# JOB
All pictures are to be skipped; retype only the lines from the top of the entries through the line with "DC = (0.47, 9.71); DR = 1.62; DRO = 1.90", both included.

# Dataset items

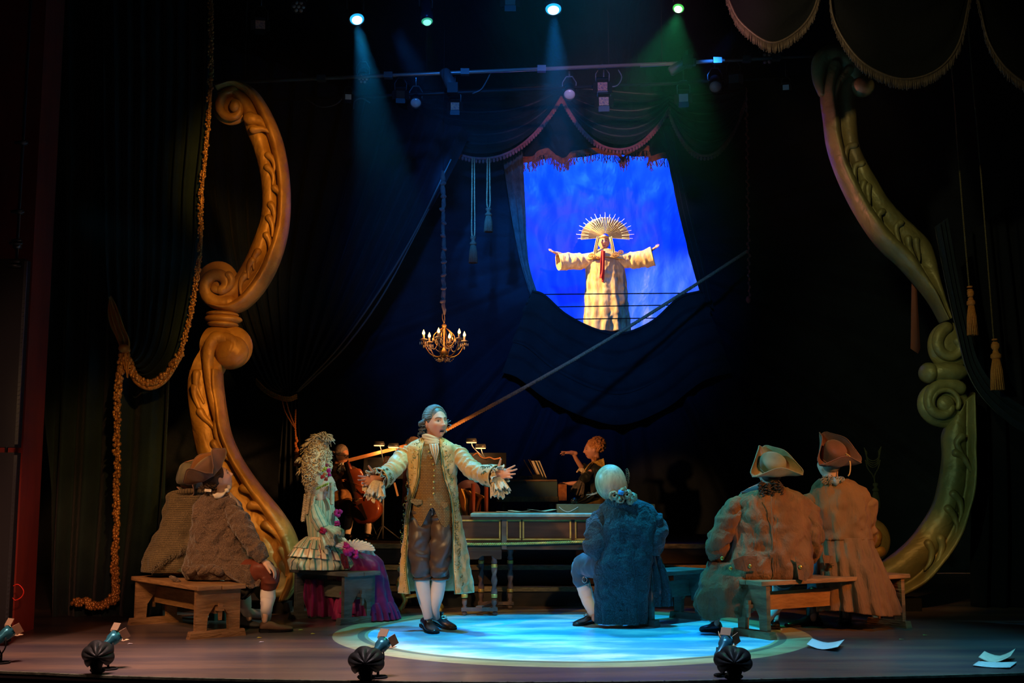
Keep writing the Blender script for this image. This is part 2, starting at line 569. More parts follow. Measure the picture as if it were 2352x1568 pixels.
# ================================================================== THE SETTING
BLACK = M('black_paint', (.012, .012, .013), rough=.85, bump=.1, bs=8)
VELVET = M('black_green_velvet', (.010, .022, .022), (.018, .034, .034), ns=3, rough=.9, sheen=.12, bump=.15, bs=90, spec=.15)
VELVET2 = M('black_blue_velvet', (.008, .013, .02), (.013, .02, .03), ns=3, rough=.9, sheen=.12, bump=.15, bs=60, spec=.15)
GREYV = M('velvet_grey_sheen', (.10, .12, .12), (.05, .06, .06), ns=12, rough=.85, sheen=.5, bump=.2, bs=50)  # black velvet with its grey sheen streaks put into the colour
TRIMG = M('stair_nosing_gold', (.30, .22, .10), (.12, .09, .05), ns=14, rough=.5, stretch=(1, 1, 8))
STEP = M('dark_step_paint', (.035, .028, .026), (.018, .016, .018), ns=5, rough=.6, stretch=(.4, 1, 3))

# painted stage floor ------------------------------------------------
DC = (0.47, 9.71); DR = 1.62; DRO = 1.90


def floor_material():
    m = bpy.data.materials.new('painted_stage_floor'); m.use_nodes = True
    nt = m.node_tree; N = nt.nodes; L = nt.links
    b = N['Principled BSDF']
    b.inputs['Roughness'].default_value = .30
    b.inputs['Specular IOR Level'].default_value = .45
    tc = N.new('ShaderNodeTexCoord')

    def noise_(scale, stretch, det=5, rough=.6, off=0):
        mp = N.new('ShaderNodeMapping'); mp.inputs['Scale'].default_value = stretch; mp.inputs['Location'].default_value = (off, off, off)
        L.new(tc.outputs['Object'], mp.inputs[0])
        n = N.new('ShaderNodeTexNoise'); n.inputs['Scale'].default_value = scale; n.inputs['Detail'].default_value = det; n.inputs['Roughness'].default_value = rough
        L.new(mp.outputs[0], n.inputs['Vector']); return n.outputs[0]

    def ramp(v, stops):
        r = N.new('ShaderNodeValToRGB'); L.new(v, r.inputs[0])
        while len(r.color_ramp.elements) < len(stops): r.color_ramp.elements.new(.5)
        for e, (p, c) in zip(r.color_ramp.elements, stops):
            e.position = p; e.color = tuple(c) + (1,)
        return r.outputs[0]

    def mix(f, a, c):
        x = N.new('ShaderNodeMix'); x.data_type = 'RGBA'
        L.new(f, x.inputs[0])
        for s_, k in ((a, 6), (c, 7)):
            if isinstance(s_, tuple): x.inputs[k].default_value = s_ + (1,)
            else: L.new(s_, x.inputs[k])
        return x.outputs[2]

    def math_(op, a, c=None):
        x = N.new('ShaderNodeMath'); x.operation = op
        for s_, k in ((a, 0), (c, 1)):
            if s_ is None: continue
            if isinstance(s_, (int, float)): x.inputs[k].default_value = s_
            else: L.new(s_, x.inputs[k])
        return x.outputs[0]
    # dark streaky scenic paint
    base = ramp(noise_(1.1, (.35, 2.6, 1), 6, .62), [(.30, (.055, .045, .06)), (.48, (.10, .075, .075)), (.62, (.17, .11, .085)), (.75, (.10, .10, .13))])
    # distance from the disc centre
    sub = N.new('ShaderNodeVectorMath'); sub.operation = 'SUBTRACT'; sub.inputs[1].default_value = (DC[0], DC[1], 0)
    L.new(tc.outputs['Object'], sub.inputs[0])
    sx = N.new('ShaderNodeSeparateXYZ'); L.new(sub.outputs[0], sx.inputs[0])
    d = math_('SQRT', math_('ADD', math_('POWER', sx.outputs[0], 2), math_('POWER', sx.outputs[1], 2)))
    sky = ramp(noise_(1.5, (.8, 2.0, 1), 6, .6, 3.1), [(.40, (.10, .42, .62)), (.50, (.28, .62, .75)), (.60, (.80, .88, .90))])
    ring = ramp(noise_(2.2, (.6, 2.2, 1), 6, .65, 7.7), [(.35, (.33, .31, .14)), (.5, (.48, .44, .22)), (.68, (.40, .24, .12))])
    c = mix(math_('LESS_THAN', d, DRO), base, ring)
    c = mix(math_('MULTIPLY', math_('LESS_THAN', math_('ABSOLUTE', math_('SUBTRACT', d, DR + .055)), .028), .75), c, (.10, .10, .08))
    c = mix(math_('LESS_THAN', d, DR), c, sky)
    dark = math_('MULTIPLY', math_('GREATER_THAN', noise_(26, (.3, 1.4, 1), 3), .63), .35)
    c = mix(dark, c, (.03, .03, .035))
    L.new(c, b.inputs['Base Color'])
    bp = N.new('ShaderNodeBump'); bp.inputs['Strength'].default_value = .25; bp.inputs['Distance'].default_value = .01
    L.new(noise_(9, (.3, 1.5, 1), 6), bp.inputs['Height']); L.new(bp.outputs[0], b.inputs['Normal'])
    return m


edge = [FP(x, y)[:2] for x, y in ((-700, 1519), (0, 1541), (150, 1547), (300, 1553), (600, 1560), (900, 1564), (1176, 1566), (1500, 1564), (1800, 1558), (2100, 1552), (2352, 1545), (3000, 1524))]
edge = cat(np.array(edge), np.linspace(0, len(edge) - 1, 60))
top = [(e[0], e[1], 0) for e in edge] + [(9, 21, 0), (-9, 21, 0)]
g = G(); g.prism(top, (0, 0, -0.04))
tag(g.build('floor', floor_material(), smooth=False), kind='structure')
g = G(); g.prism([(e[0], e[1] + .012, -.04) for e in edge] + [(9, 21, -.04), (-9, 21, -.04)], (0, 0, -1.1))
tag(g.build('trim_1', BLACK, smooth=False), kind='structure')
g = G()
for a, b in zip(edge[:-1], edge[1:]):
    t = np.array((b[0] - a[0], b[1] - a[1], 0)); t = t / np.linalg.norm(t) * .004
    g.bar((a[0] - t[0], a[1] - t[1] + .004, -.006), (b[0] + t[0], b[1] + t[1] + .004, -.006), .014, .022, side=(0, 0, 1))
tag(g.build('trim_2', M('green_lit_edge_paint', (.16, .17, .12), (.05, .05, .04), ns=20, rough=.5), smooth=False), kind='structure')  # greenish light along the stage edge, put into the trim colour
for nm, c, sz in (('wall_back', (0, 20.95, 4.7), (18, .1, 9.4)), ('wall_left', (-8.95, 14.5, 4.7), (.1, 12.8, 9.4)), ('wall_right', (8.95, 14.5, 4.7), (.1, 12.8, 9.4)), ('ceiling', (0, 14.5, 9.45), (18, 13, .1))):
    g = G(); g.box(c, sz); tag(g.build(nm, BLACK, smooth=False), kind='structure')

# stepped platform -----------------------------------------------------
SY = [11.9, 12.25, 12.6]
SZ = [P(1176, 1347, SY[0])[2], P(1176, 1298, SY[1])[2], P(1176, 1249, SY[2])[2]]
PZ = SZ[2]
plat = thing('stepped_platform', 'wide dark three-step platform with gold nosings across the back of the stage', 'platform', (0.9, SY[0], 0))
x0, x1 = -2.6, 3.6
g = G(); z0 = 0
for k in range(3):
    zt = SZ[k]
    g = G()
    g.box(((x0 + x1) / 2, (SY[k] + 15.9) / 2 + .02, (z0 + zt) / 2 - .01), (x1 - x0, 15.9 - SY[k], zt - z0 - .012))
    g.build('step', STEP, plat, smooth=False)
    g = G()
    g.box(((x0 + x1) / 2, SY[k] + .03, zt - .022), (x1 - x0 + .01, .07, .048))
    for q in range(150):
        g.box((x0 + (q + .5) * (x1 - x0) / 150, SY[k] - .007, zt - .022), (.022, .006, .03))
    g.build('nosing', TRIMG, plat, smooth=False)
    z0 = zt


# ------------------------------------------------------------------ drapery
def drape(name, Lp, Rp, Y, mt, parent=None, folds=10, amp=.05, nu=90, nv=50, along=False, dist=None, thick=0, jit=.5, seed=1., label=None, cat_=None, group=None, uneven=1.0, dY=None):
    """cloth between two edge lines given in picture units at depth Y; folds run along the edges (or with along=True across, sagging between them)"""
    Lp = np.array(Lp, float); Rp = np.array(Rp, float)
    tt = np.linspace(0, 1, nv)
    a = cat(Lp, tt * (len(Lp) - 1)); b = cat(Rp, tt * (len(Rp) - 1))
    s = np.linspace(0, 1, nu)
    V = np.zeros((nv, nu, 3))
    for i in range(nv):
        for j in range(nu):
            p = a[i] * (1 - s[j]) + b[i] * s[j]
            c = tt[i] if along else s[j]
            n1 = noise.noise(Vector((c * folds * .35 + seed, (s[j] if along else tt[i]) * 1.3, seed)))
            ph = c * folds * TAU + n1 * 6 * jit
            f = math.sin(ph) * .7 + math.sin(ph * 1.9 + 1) * .25
            e = amp * (uneven + (1 - uneven) * math.sin(PI * (s[j] if along else tt[i])))
            yy = Y + e * (f + n1 * .6)
            if dY is not None: yy += dY(s[j], tt[i])
            V[i, j] = P(p[0], p[1], Y); sc = yy / Y
            V[i, j] = (V[i, j][0], yy, V[i, j][2])
    uv = np.stack(np.meshgrid(s, tt), -1)
    g = G(); g.grid(V, uv=uv)
    if parent is None and label:
        c = V.reshape(-1, 3).mean(0); c[2] = V[..., 2].max()
        o = g.build(name, mt, None, origin=c)
        tag(o, label, cat_ or 'curtain', group)
    else:
        o = g.build(name, mt, parent)
    if thick: solid(o, thick)
    return o, V


# the back curtain with its window-like opening
OPEN = [(1197, 372), (1300, 362), (1400, 352), (1533, 363), (1548, 440), (1580, 570), (1612, 672), (1560, 682), (1500, 735), (1465, 756), (1430, 763), (1370, 757), (1300, 722), (1240, 675), (1219, 668), (1207, 520)]
cx, cy = 1400., 560.


def ray_poly(a, poly):
    dx, dy = math.cos(a), math.sin(a); best = 1e9
    for (x1_, y1_), (x2_, y2_) in zip(poly, poly[1:] + poly[:1]):
        ex, ey = x2_ - x1_, y2_ - y1_
        det = dx * (-ey) + ex * dy
        if abs(det) < 1e-9: continue
        qx, qy = x1_ - cx, y1_ - cy
        t = (qx * (-ey) + ex * qy) / det
        u = (dx * qy - dy * qx) / det
        if t > 0 and -1e-6 <= u <= 1 + 1e-6: best = min(best, t)
    return best


BY = 16.5
rect = [(-260, -700), (2620, -700), (2620, 1325), (-260, 1325)]
na, nr = 520, 46
V = np.zeros((nr, na, 3))
for j in range(na):
    a = TAU * j / na
    r0 = ray_poly(a, OPEN); r1 = ray_poly(a, rect)
    for i in range(nr):
        t = (i / (nr - 1)) ** 1.5
        r = r0 + (r1 - r0) * t
        px, py = cx + r * math.cos(a), cy + r * math.sin(a)
        n1 = noise.noise(Vector((math.cos(a) * 5, math.sin(a) * 5, r / 900)))
        f = math.sin(a * 34 + n1 * 7) * .6 + math.sin(a * 61 + 2 + n1 * 9) * .35
        e = .015 + .16 * min(1, t * 3.2)
        yy = BY + e * (f * .6) + .12 * n1
        q = P(px, py, BY)
        V[i, j] = (q[0], yy, max(q[2], PZ + .01 if q[1] < 15.9 else .01))
g = G(); g.grid(V, closed=True)
o = g.build('back_curtain', VELVET2, None, origin=(0.5, BY, 7))
tag(o, 'huge dark blue-black curtain at the back with a cut opening onto blue cloth', 'curtain'); solid(o, .02)

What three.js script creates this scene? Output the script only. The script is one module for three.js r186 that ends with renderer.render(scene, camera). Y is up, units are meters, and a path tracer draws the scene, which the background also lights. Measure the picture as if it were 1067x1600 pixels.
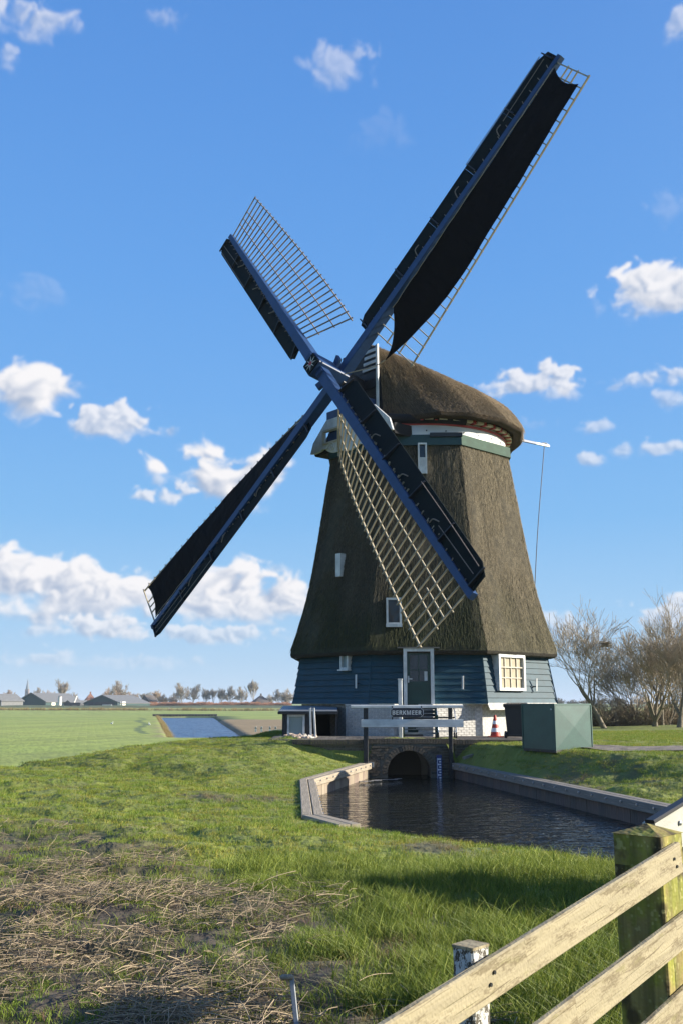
import * as THREE from 'three';
import { mergeGeometries } from 'three/addons/utils/BufferGeometryUtils.js';
import { FontLoader } from 'three/addons/loaders/FontLoader.js';
import { TextGeometry } from 'three/addons/geometries/TextGeometry.js';

// ------------------------------------------------------------------ camera, sky, sun, exposure
const scene = new THREE.Scene();
const EYE = 1.65, FL = 1550, PITCH = Math.atan(299 / FL), EXPO = 2.1;
const camera = new THREE.PerspectiveCamera(2 * Math.atan(800 / FL) * 180 / Math.PI, 1067 / 1600, 0.1, 9000);
camera.position.set(0, EYE, 0);
camera.rotation.x = PITCH;
const renderer = new THREE.WebGLRenderer({ antialias: true });
renderer.toneMapping = THREE.LinearToneMapping;
renderer.toneMappingExposure = EXPO;
renderer.shadowMap.enabled = true;
const SUN = new THREE.Vector3(0.95, 0.335, 0.035).normalize();
const sun = new THREE.DirectionalLight(new THREE.Color(1, 0.92, 0.78), 5);
sun.target.position.set(0, 3, -25); sun.position.copy(SUN).multiplyScalar(120).add(sun.target.position);
sun.castShadow = true; sun.shadow.mapSize.set(4096, 4096);
Object.assign(sun.shadow.camera, { left: -60, right: 60, top: 45, bottom: -45, near: 1, far: 300 });
scene.add(sun, sun.target);
scene.fog = new THREE.FogExp2(new THREE.Color(.72, .84, 1), 0.0002);

// ------------------------------------------------------------------ helpers: random, noise, vectors
function rng(seed) { let a = seed >>> 0; return () => { a = (a + 0x6D2B79F5) >>> 0; let t = a; t = Math.imul(t ^ (t >>> 15), t | 1); t ^= t + Math.imul(t ^ (t >>> 7), t | 61); return ((t ^ (t >>> 14)) >>> 0) / 4294967296; }; }
const PERM = (() => { const r = rng(77), p = new Float32Array(65536); for (let i = 0; i < 65536; i++) p[i] = r(); return p; })();
const hsh = (x, y) => PERM[((x & 255) << 8 | (y & 255))];
const fade = (t) => t * t * t * (t * (t * 6 - 15) + 10);
const lerp = (a, b, t) => a + (b - a) * t, clamp = (x, a, b) => x < a ? a : x > b ? b : x;
const sst = (a, b, x) => { const t = clamp((x - a) / (b - a), 0, 1); return t * t * (3 - 2 * t); };
function noise(x, y, per = 0) {
  let ix = Math.floor(x), iy = Math.floor(y); const fx = fade(x - ix), fy = fade(y - iy);
  let ix1 = ix + 1, iy1 = iy + 1;
  if (per) { ix = ((ix % per) + per) % per; iy = ((iy % per) + per) % per; ix1 = ((ix1 % per) + per) % per; iy1 = ((iy1 % per) + per) % per; }
  return lerp(lerp(hsh(ix, iy), hsh(ix1, iy), fx), lerp(hsh(ix, iy1), hsh(ix1, iy1), fx), fy);
}
function fbm(x, y, o = 4, per = 0) { let s = 0, a = 0.5, t = 0; for (let i = 0; i < o; i++) { s += a * noise(x, y, per); t += a; a *= 0.5; x *= 2; y *= 2; per *= 2; if (!per) { x += 17.3; y += 9.1; } } return s / t; }
const V = (x, y, z) => new THREE.Vector3(x, y, z);
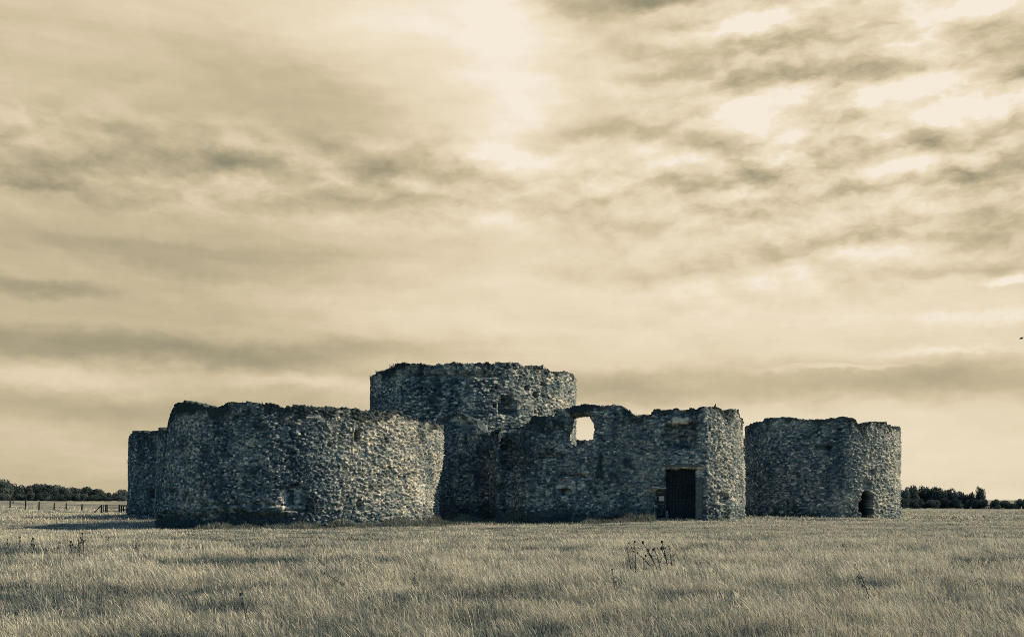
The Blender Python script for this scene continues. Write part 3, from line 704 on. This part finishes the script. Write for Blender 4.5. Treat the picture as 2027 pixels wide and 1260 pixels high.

# WRITTEN ANSWER
Keep writing the Blender script for this image. This is part 2, starting at line 569. More parts follow. Measure the picture as if it were 2352x1568 pixels.
# ================================================================== THE SETTING
BLACK = M('black_paint', (.012, .012, .013), rough=.85, bump=.1, bs=8)
VELVET = M('black_green_velvet', (.010, .022, .022), (.018, .034, .034), ns=3, rough=.9, sheen=.12, bump=.15, bs=90, spec=.15)
VELVET2 = M('black_blue_velvet', (.008, .013, .02), (.013, .02, .03), ns=3, rough=.9, sheen=.12, bump=.15, bs=60, spec=.15)
GREYV = M('velvet_grey_sheen', (.10, .12, .12), (.05, .06, .06), ns=12, rough=.85, sheen=.5, bump=.2, bs=50)  # black velvet with its grey sheen streaks put into the colour
TRIMG = M('stair_nosing_gold', (.30, .22, .10), (.12, .09, .05), ns=14, rough=.5, stretch=(1, 1, 8))
STEP = M('dark_step_paint', (.035, .028, .026), (.018, .016, .018), ns=5, rough=.6, stretch=(.4, 1, 3))

# painted stage floor ------------------------------------------------
DC = (0.47, 9.71); DR = 1.62; DRO = 1.90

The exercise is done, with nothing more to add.